Hoarding: 300 Dead Birds, Animals Found in Home of Monmouth SPCA Volunteer Rehabilitator


Authorities went to the home of a volunteer who reportedly was heading animal cruelty investigations at the Monmouth County Society for the Prevention of Cruelty to Animals and found more than 300 dead birds, as well as the decomposing bodies of other animals that she took responsibility to rehabilitate but instead began hoarding.

Gretchen Rell, 54, of Mitchell Place, Little Silver, N.J., will be charged with animal cruelty as soon as investigators establish the total number of dead birds, according to Victor "Buddy" Amato, chief law enforcement officer for the Monmouth County SPCA.

Amato said the smell in both the garage and basement was horrific.

"We have more than 300 animals and counting," Amato said. "Ninety-nine percent are dead birds. Most of them are seagulls, pigeons, robins, wrens and loons."

Rell lived in the home with her 95-year-old mother, Marie, and told her mother "never go into the basement," Amato said.

"To be honest, when you were upstairs, you could smell a slight odor," he said. "It wouldn't be what you would expect with 300 dead animals."

Monmouth County SPCA President and CEO Jerry Rosenthal said the organization must turn any birds over to a licensed rehabilitator within 48 hours of receiving them for care.

Rell has been volunteering for the MCSPCA working with birds for more than 15 years, he told NewJersey.com.

“Often [hoarding cases] start with people with good intentions who become overwhelmed and don’t know how to ask for help,” Rosenthal said. “Our role is to enforce animal cruelty laws here in Monmouth County, regardless of who it is.”

According to tax records, the Rell home is valued at $900,000. It sits among residences valued at more than $1 million.

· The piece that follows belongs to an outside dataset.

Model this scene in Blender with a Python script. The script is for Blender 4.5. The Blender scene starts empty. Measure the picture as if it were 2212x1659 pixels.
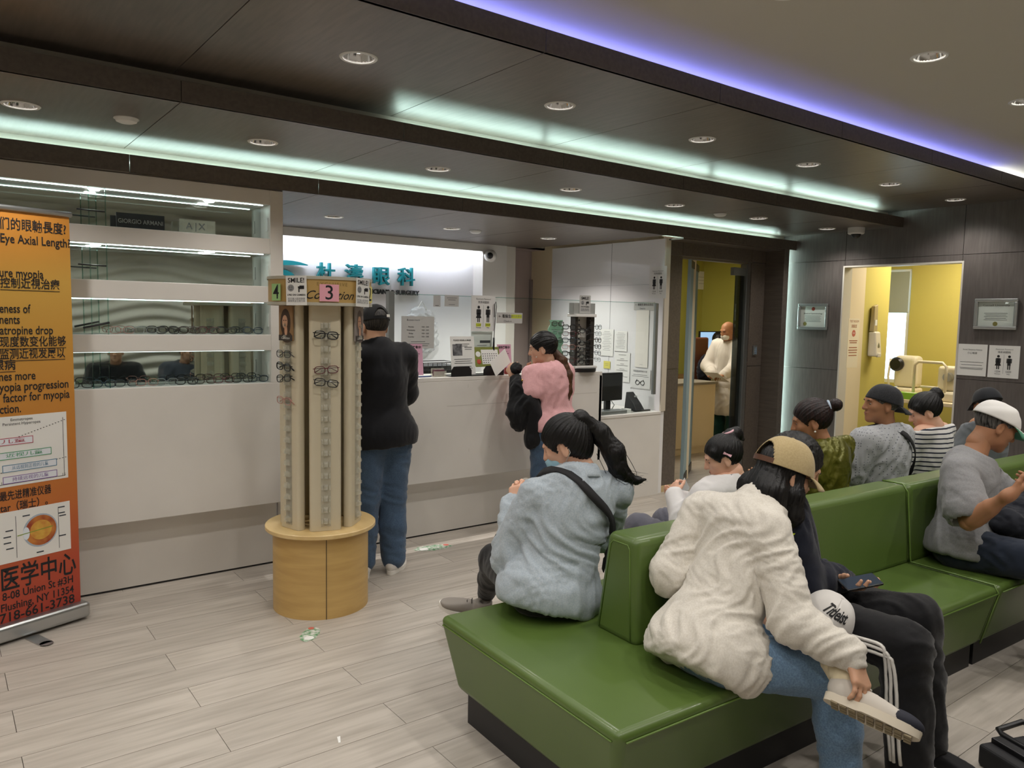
import bpy, bmesh, math, random
import numpy as np
from mathutils import Matrix, Vector, Euler
random.seed(7); rng = np.random.default_rng(7)
PI = math.pi
scene = bpy.context.scene
C = scene.collection
# ---------------------------------------------------------------- camera, world, exposure
cam_d = bpy.data.cameras.new('camera'); cam = bpy.data.objects.new('camera', cam_d); C.objects.link(cam)
cam_d.sensor_width = 36.0; cam_d.lens = 1657.81 * 36.0 / 2212.0; cam_d.clip_start = 0.02
cam.matrix_world = Matrix(((0.79834773, 0.03716196, -0.60104899, 0.0),
                           (-0.60188744, 0.08122605, -0.79443932, 0.0),
                           (0.01929791, 0.99600267, 0.08721395, 1.65),
                           (0, 0, 0, 1)))
scene.camera = cam
wd = bpy.data.worlds.new('world'); scene.world = wd; wd.use_nodes = True
wd.node_tree.nodes['Background'].inputs[0].default_value = (0.72, 0.82, 1.0, 1)
wd.node_tree.nodes['Background'].inputs[1].default_value = 6.0
vs = scene.view_settings
vs.view_transform = 'Standard'; vs.look = 'None'; vs.gamma = 1.0; vs.use_curve_mapping = False
vs.exposure = -0.28
DOWNLIGHT_W = 28.0
try:
    scene.cycles.max_bounces = 8; scene.cycles.diffuse_bounces = 4; scene.cycles.glossy_bounces = 5
    scene.cycles.transparent_max_bounces = 16; scene.cycles.sample_clamp_indirect = 4.0
    scene.cycles.caustics_reflective = False; scene.cycles.caustics_refractive = False
except Exception: pass
# ---------------------------------------------------------------- materials
def lin(h):
    h = h.lstrip('#')
    f = lambda c: c / 12.92 if c <= 0.04045 else ((c + 0.055) / 1.055) ** 2.4
    return tuple(f(int(h[i:i + 2], 16) / 255) for i in (0, 2, 4)) + (1.0,)
MATS = {}
def mat(name, color='#808080', rough=0.5, metal=0.0, spec=0.5, bump=None, var=None, coat=0.0, emit=None, sheen=0.0, trans=0.0, rnd=0.0, aniso=None, sss=0.0):
    """bump=(scale, strength, detail, (sx,sy,sz), distance); var=(color2, scale, (sx,sy,sz), detail)"""
    if name in MATS: return MATS[name]
    m = bpy.data.materials.new(name); m.use_nodes = True; MATS[name] = m
    nt = m.node_tree; N = nt.nodes; L = nt.links; b = N['Principled BSDF']
    c = lin(color) if isinstance(color, str) else color
    b.inputs['Base Color'].default_value = c; m.diffuse_color = c
    b.inputs['Roughness'].default_value = rough; b.inputs['Metallic'].default_value = metal
    b.inputs['Specular IOR Level'].default_value = spec
    b.inputs['Coat Weight'].default_value = coat; b.inputs['Coat Roughness'].default_value = 0.15
    b.inputs['Sheen Weight'].default_value = sheen; b.inputs['Transmission Weight'].default_value = trans
    if sss: b.inputs['Subsurface Weight'].default_value = sss; b.inputs['Subsurface Radius'].default_value = (0.01, 0.004, 0.002); b.inputs['Subsurface Scale'].default_value = 1.0
    tc = None
    def coords(sc):
        nonlocal tc
        tc = tc or N.new('ShaderNodeTexCoord')
        mp = N.new('ShaderNodeMapping'); mp.inputs['Scale'].default_value = sc
        L.new(tc.outputs['Object'], mp.inputs['Vector']); return mp
    out = None
    if var:
        mp = coords(var[2]); n = N.new('ShaderNodeTexNoise'); n.inputs['Scale'].default_value = var[1]; n.inputs['Detail'].default_value = var[3]
        L.new(mp.outputs[0], n.inputs['Vector'])
        rp = N.new('ShaderNodeMapRange'); rp.inputs[1].default_value = 0.35; rp.inputs[2].default_value = 0.65
        L.new(n.outputs['Fac'], rp.inputs[0])
        mx = N.new('ShaderNodeMix'); mx.data_type = 'RGBA'; mx.inputs[6].default_value = c; mx.inputs[7].default_value = lin(var[0])
        L.new(rp.outputs[0], mx.inputs[0]); out = mx.outputs[2]
    if rnd:
        oi = N.new('ShaderNodeObjectInfo'); hs = N.new('ShaderNodeHueSaturation')
        mr = N.new('ShaderNodeMapRange'); mr.inputs[3].default_value = 1 - rnd; mr.inputs[4].default_value = 1 + rnd
        L.new(oi.outputs['Random'], mr.inputs[0]); L.new(mr.outputs[0], hs.inputs['Value'])
        if out: L.new(out, hs.inputs['Color'])
        else: hs.inputs['Color'].default_value = c
        out = hs.outputs[0]
    if out: L.new(out, b.inputs['Base Color'])
    if bump:
        mp = coords(bump[3]); n = N.new('ShaderNodeTexNoise'); n.inputs['Scale'].default_value = bump[0]; n.inputs['Detail'].default_value = bump[2]
        L.new(mp.outputs[0], n.inputs['Vector'])
        bp = N.new('ShaderNodeBump'); bp.inputs['Strength'].default_value = bump[1]; bp.inputs['Distance'].default_value = bump[4] if len(bump) > 4 else 0.01
        L.new(n.outputs['Fac'], bp.inputs['Height']); L.new(bp.outputs[0], b.inputs['Normal'])
    if emit:
        b.inputs['Emission Color'].default_value = lin(emit[0]) if isinstance(emit[0], str) else emit[0]
        b.inputs['Emission Strength'].default_value = emit[1]
    return m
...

Rell also has a residence in Ocean Township, which Amato said was investigated Monday night.

Amato told The Asbury Park Press that another 60 animals were found at the Ocean Township home where Rell lived with her husband. He declined to name the street where the house was located.

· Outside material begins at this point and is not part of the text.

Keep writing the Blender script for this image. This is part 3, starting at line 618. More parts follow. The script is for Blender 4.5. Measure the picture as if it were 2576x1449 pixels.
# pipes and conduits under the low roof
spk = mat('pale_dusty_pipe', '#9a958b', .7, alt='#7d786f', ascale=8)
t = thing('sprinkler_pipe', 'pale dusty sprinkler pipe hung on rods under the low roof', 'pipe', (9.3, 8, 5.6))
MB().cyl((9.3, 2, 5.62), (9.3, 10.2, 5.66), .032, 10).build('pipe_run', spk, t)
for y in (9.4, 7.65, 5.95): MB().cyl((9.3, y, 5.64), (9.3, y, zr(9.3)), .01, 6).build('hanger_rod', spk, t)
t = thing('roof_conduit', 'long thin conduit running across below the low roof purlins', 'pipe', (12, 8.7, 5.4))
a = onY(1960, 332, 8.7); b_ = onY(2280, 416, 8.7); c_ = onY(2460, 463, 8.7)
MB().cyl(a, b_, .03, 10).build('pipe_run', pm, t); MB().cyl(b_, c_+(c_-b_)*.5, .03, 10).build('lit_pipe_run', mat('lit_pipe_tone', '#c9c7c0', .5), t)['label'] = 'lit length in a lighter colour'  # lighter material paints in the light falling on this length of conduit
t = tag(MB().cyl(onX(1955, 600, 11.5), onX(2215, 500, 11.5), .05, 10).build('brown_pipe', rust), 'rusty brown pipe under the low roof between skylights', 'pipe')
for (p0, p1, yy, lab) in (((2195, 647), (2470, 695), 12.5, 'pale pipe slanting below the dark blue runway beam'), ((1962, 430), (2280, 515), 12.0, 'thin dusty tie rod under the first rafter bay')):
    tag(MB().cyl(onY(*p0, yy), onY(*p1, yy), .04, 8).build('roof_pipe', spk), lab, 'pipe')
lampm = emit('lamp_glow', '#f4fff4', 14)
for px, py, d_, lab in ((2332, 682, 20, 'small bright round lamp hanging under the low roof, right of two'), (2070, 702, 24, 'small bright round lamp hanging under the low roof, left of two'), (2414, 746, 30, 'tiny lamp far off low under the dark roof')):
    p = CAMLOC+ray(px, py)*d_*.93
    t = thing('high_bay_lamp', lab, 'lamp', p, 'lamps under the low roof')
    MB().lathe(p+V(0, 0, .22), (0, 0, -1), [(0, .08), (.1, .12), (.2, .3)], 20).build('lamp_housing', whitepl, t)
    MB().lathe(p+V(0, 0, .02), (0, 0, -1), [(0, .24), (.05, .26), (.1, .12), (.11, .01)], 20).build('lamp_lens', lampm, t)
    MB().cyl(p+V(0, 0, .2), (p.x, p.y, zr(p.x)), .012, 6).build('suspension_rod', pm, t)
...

On Monday evening, some neighbors described Rell as a "really nice lady." They said they originally feared something had happened to the elder Rell when emergency vehicles first appeared at their home. Neighbors were surprised instead to see crate after crate of dead birds being taken from the home, though they all knew Rell kept animals.

Neighbors also said kids brought injured birds to Rell on occasion. One neighbor witnessed Rell chase and capture a wounded seagull on the street. However, some neighbors said they were suspicious that something was awry, and at least one of them said there were complaints of smells from the Rell home.

Authorities also found sparrows and doves in the house, as well as some dead rabbits and other mammals, Amato said.

Rell, a longtime volunteer with the SPCA, worked with Don Bonica, who is licensed with the state's Department of Environmental Protection's Division of Fish and Wildlife. Bonica, the owner of Toms River Avian Care, said Rell brought birds to his facility, working as a "sub-permittee."

"She worked for six to 10 years and always has a been a pretty conscientious lady, up until now," Bonica said. "Her only purpose is to pick up a bird, as a sub-permitee, which allows her to have the bird in her possession, and to bring the bird to our center. She was never given a permit to possess birds."

Amato said 18 live animals were pulled out of the house and taken to the SPCA on Monday. The investigation began Sunday night, he said.

Amato said he plans to file animal cruelty charges because of improper living conditions for the animals and birds. It is not clear how the birds died, he said.

Amato said a family member contacted him after arriving at the home this weekend from out of state and found the birds.

On Monday night, the driveway was filled with feathers left from SPCA officials who took away the dead birds.

"Gretchen was well-intended," Amato said. "She is a nice person. But what happens is they get overwhelmed and don't know how to ask for help. They get carried away. It's hoarding, no matter what."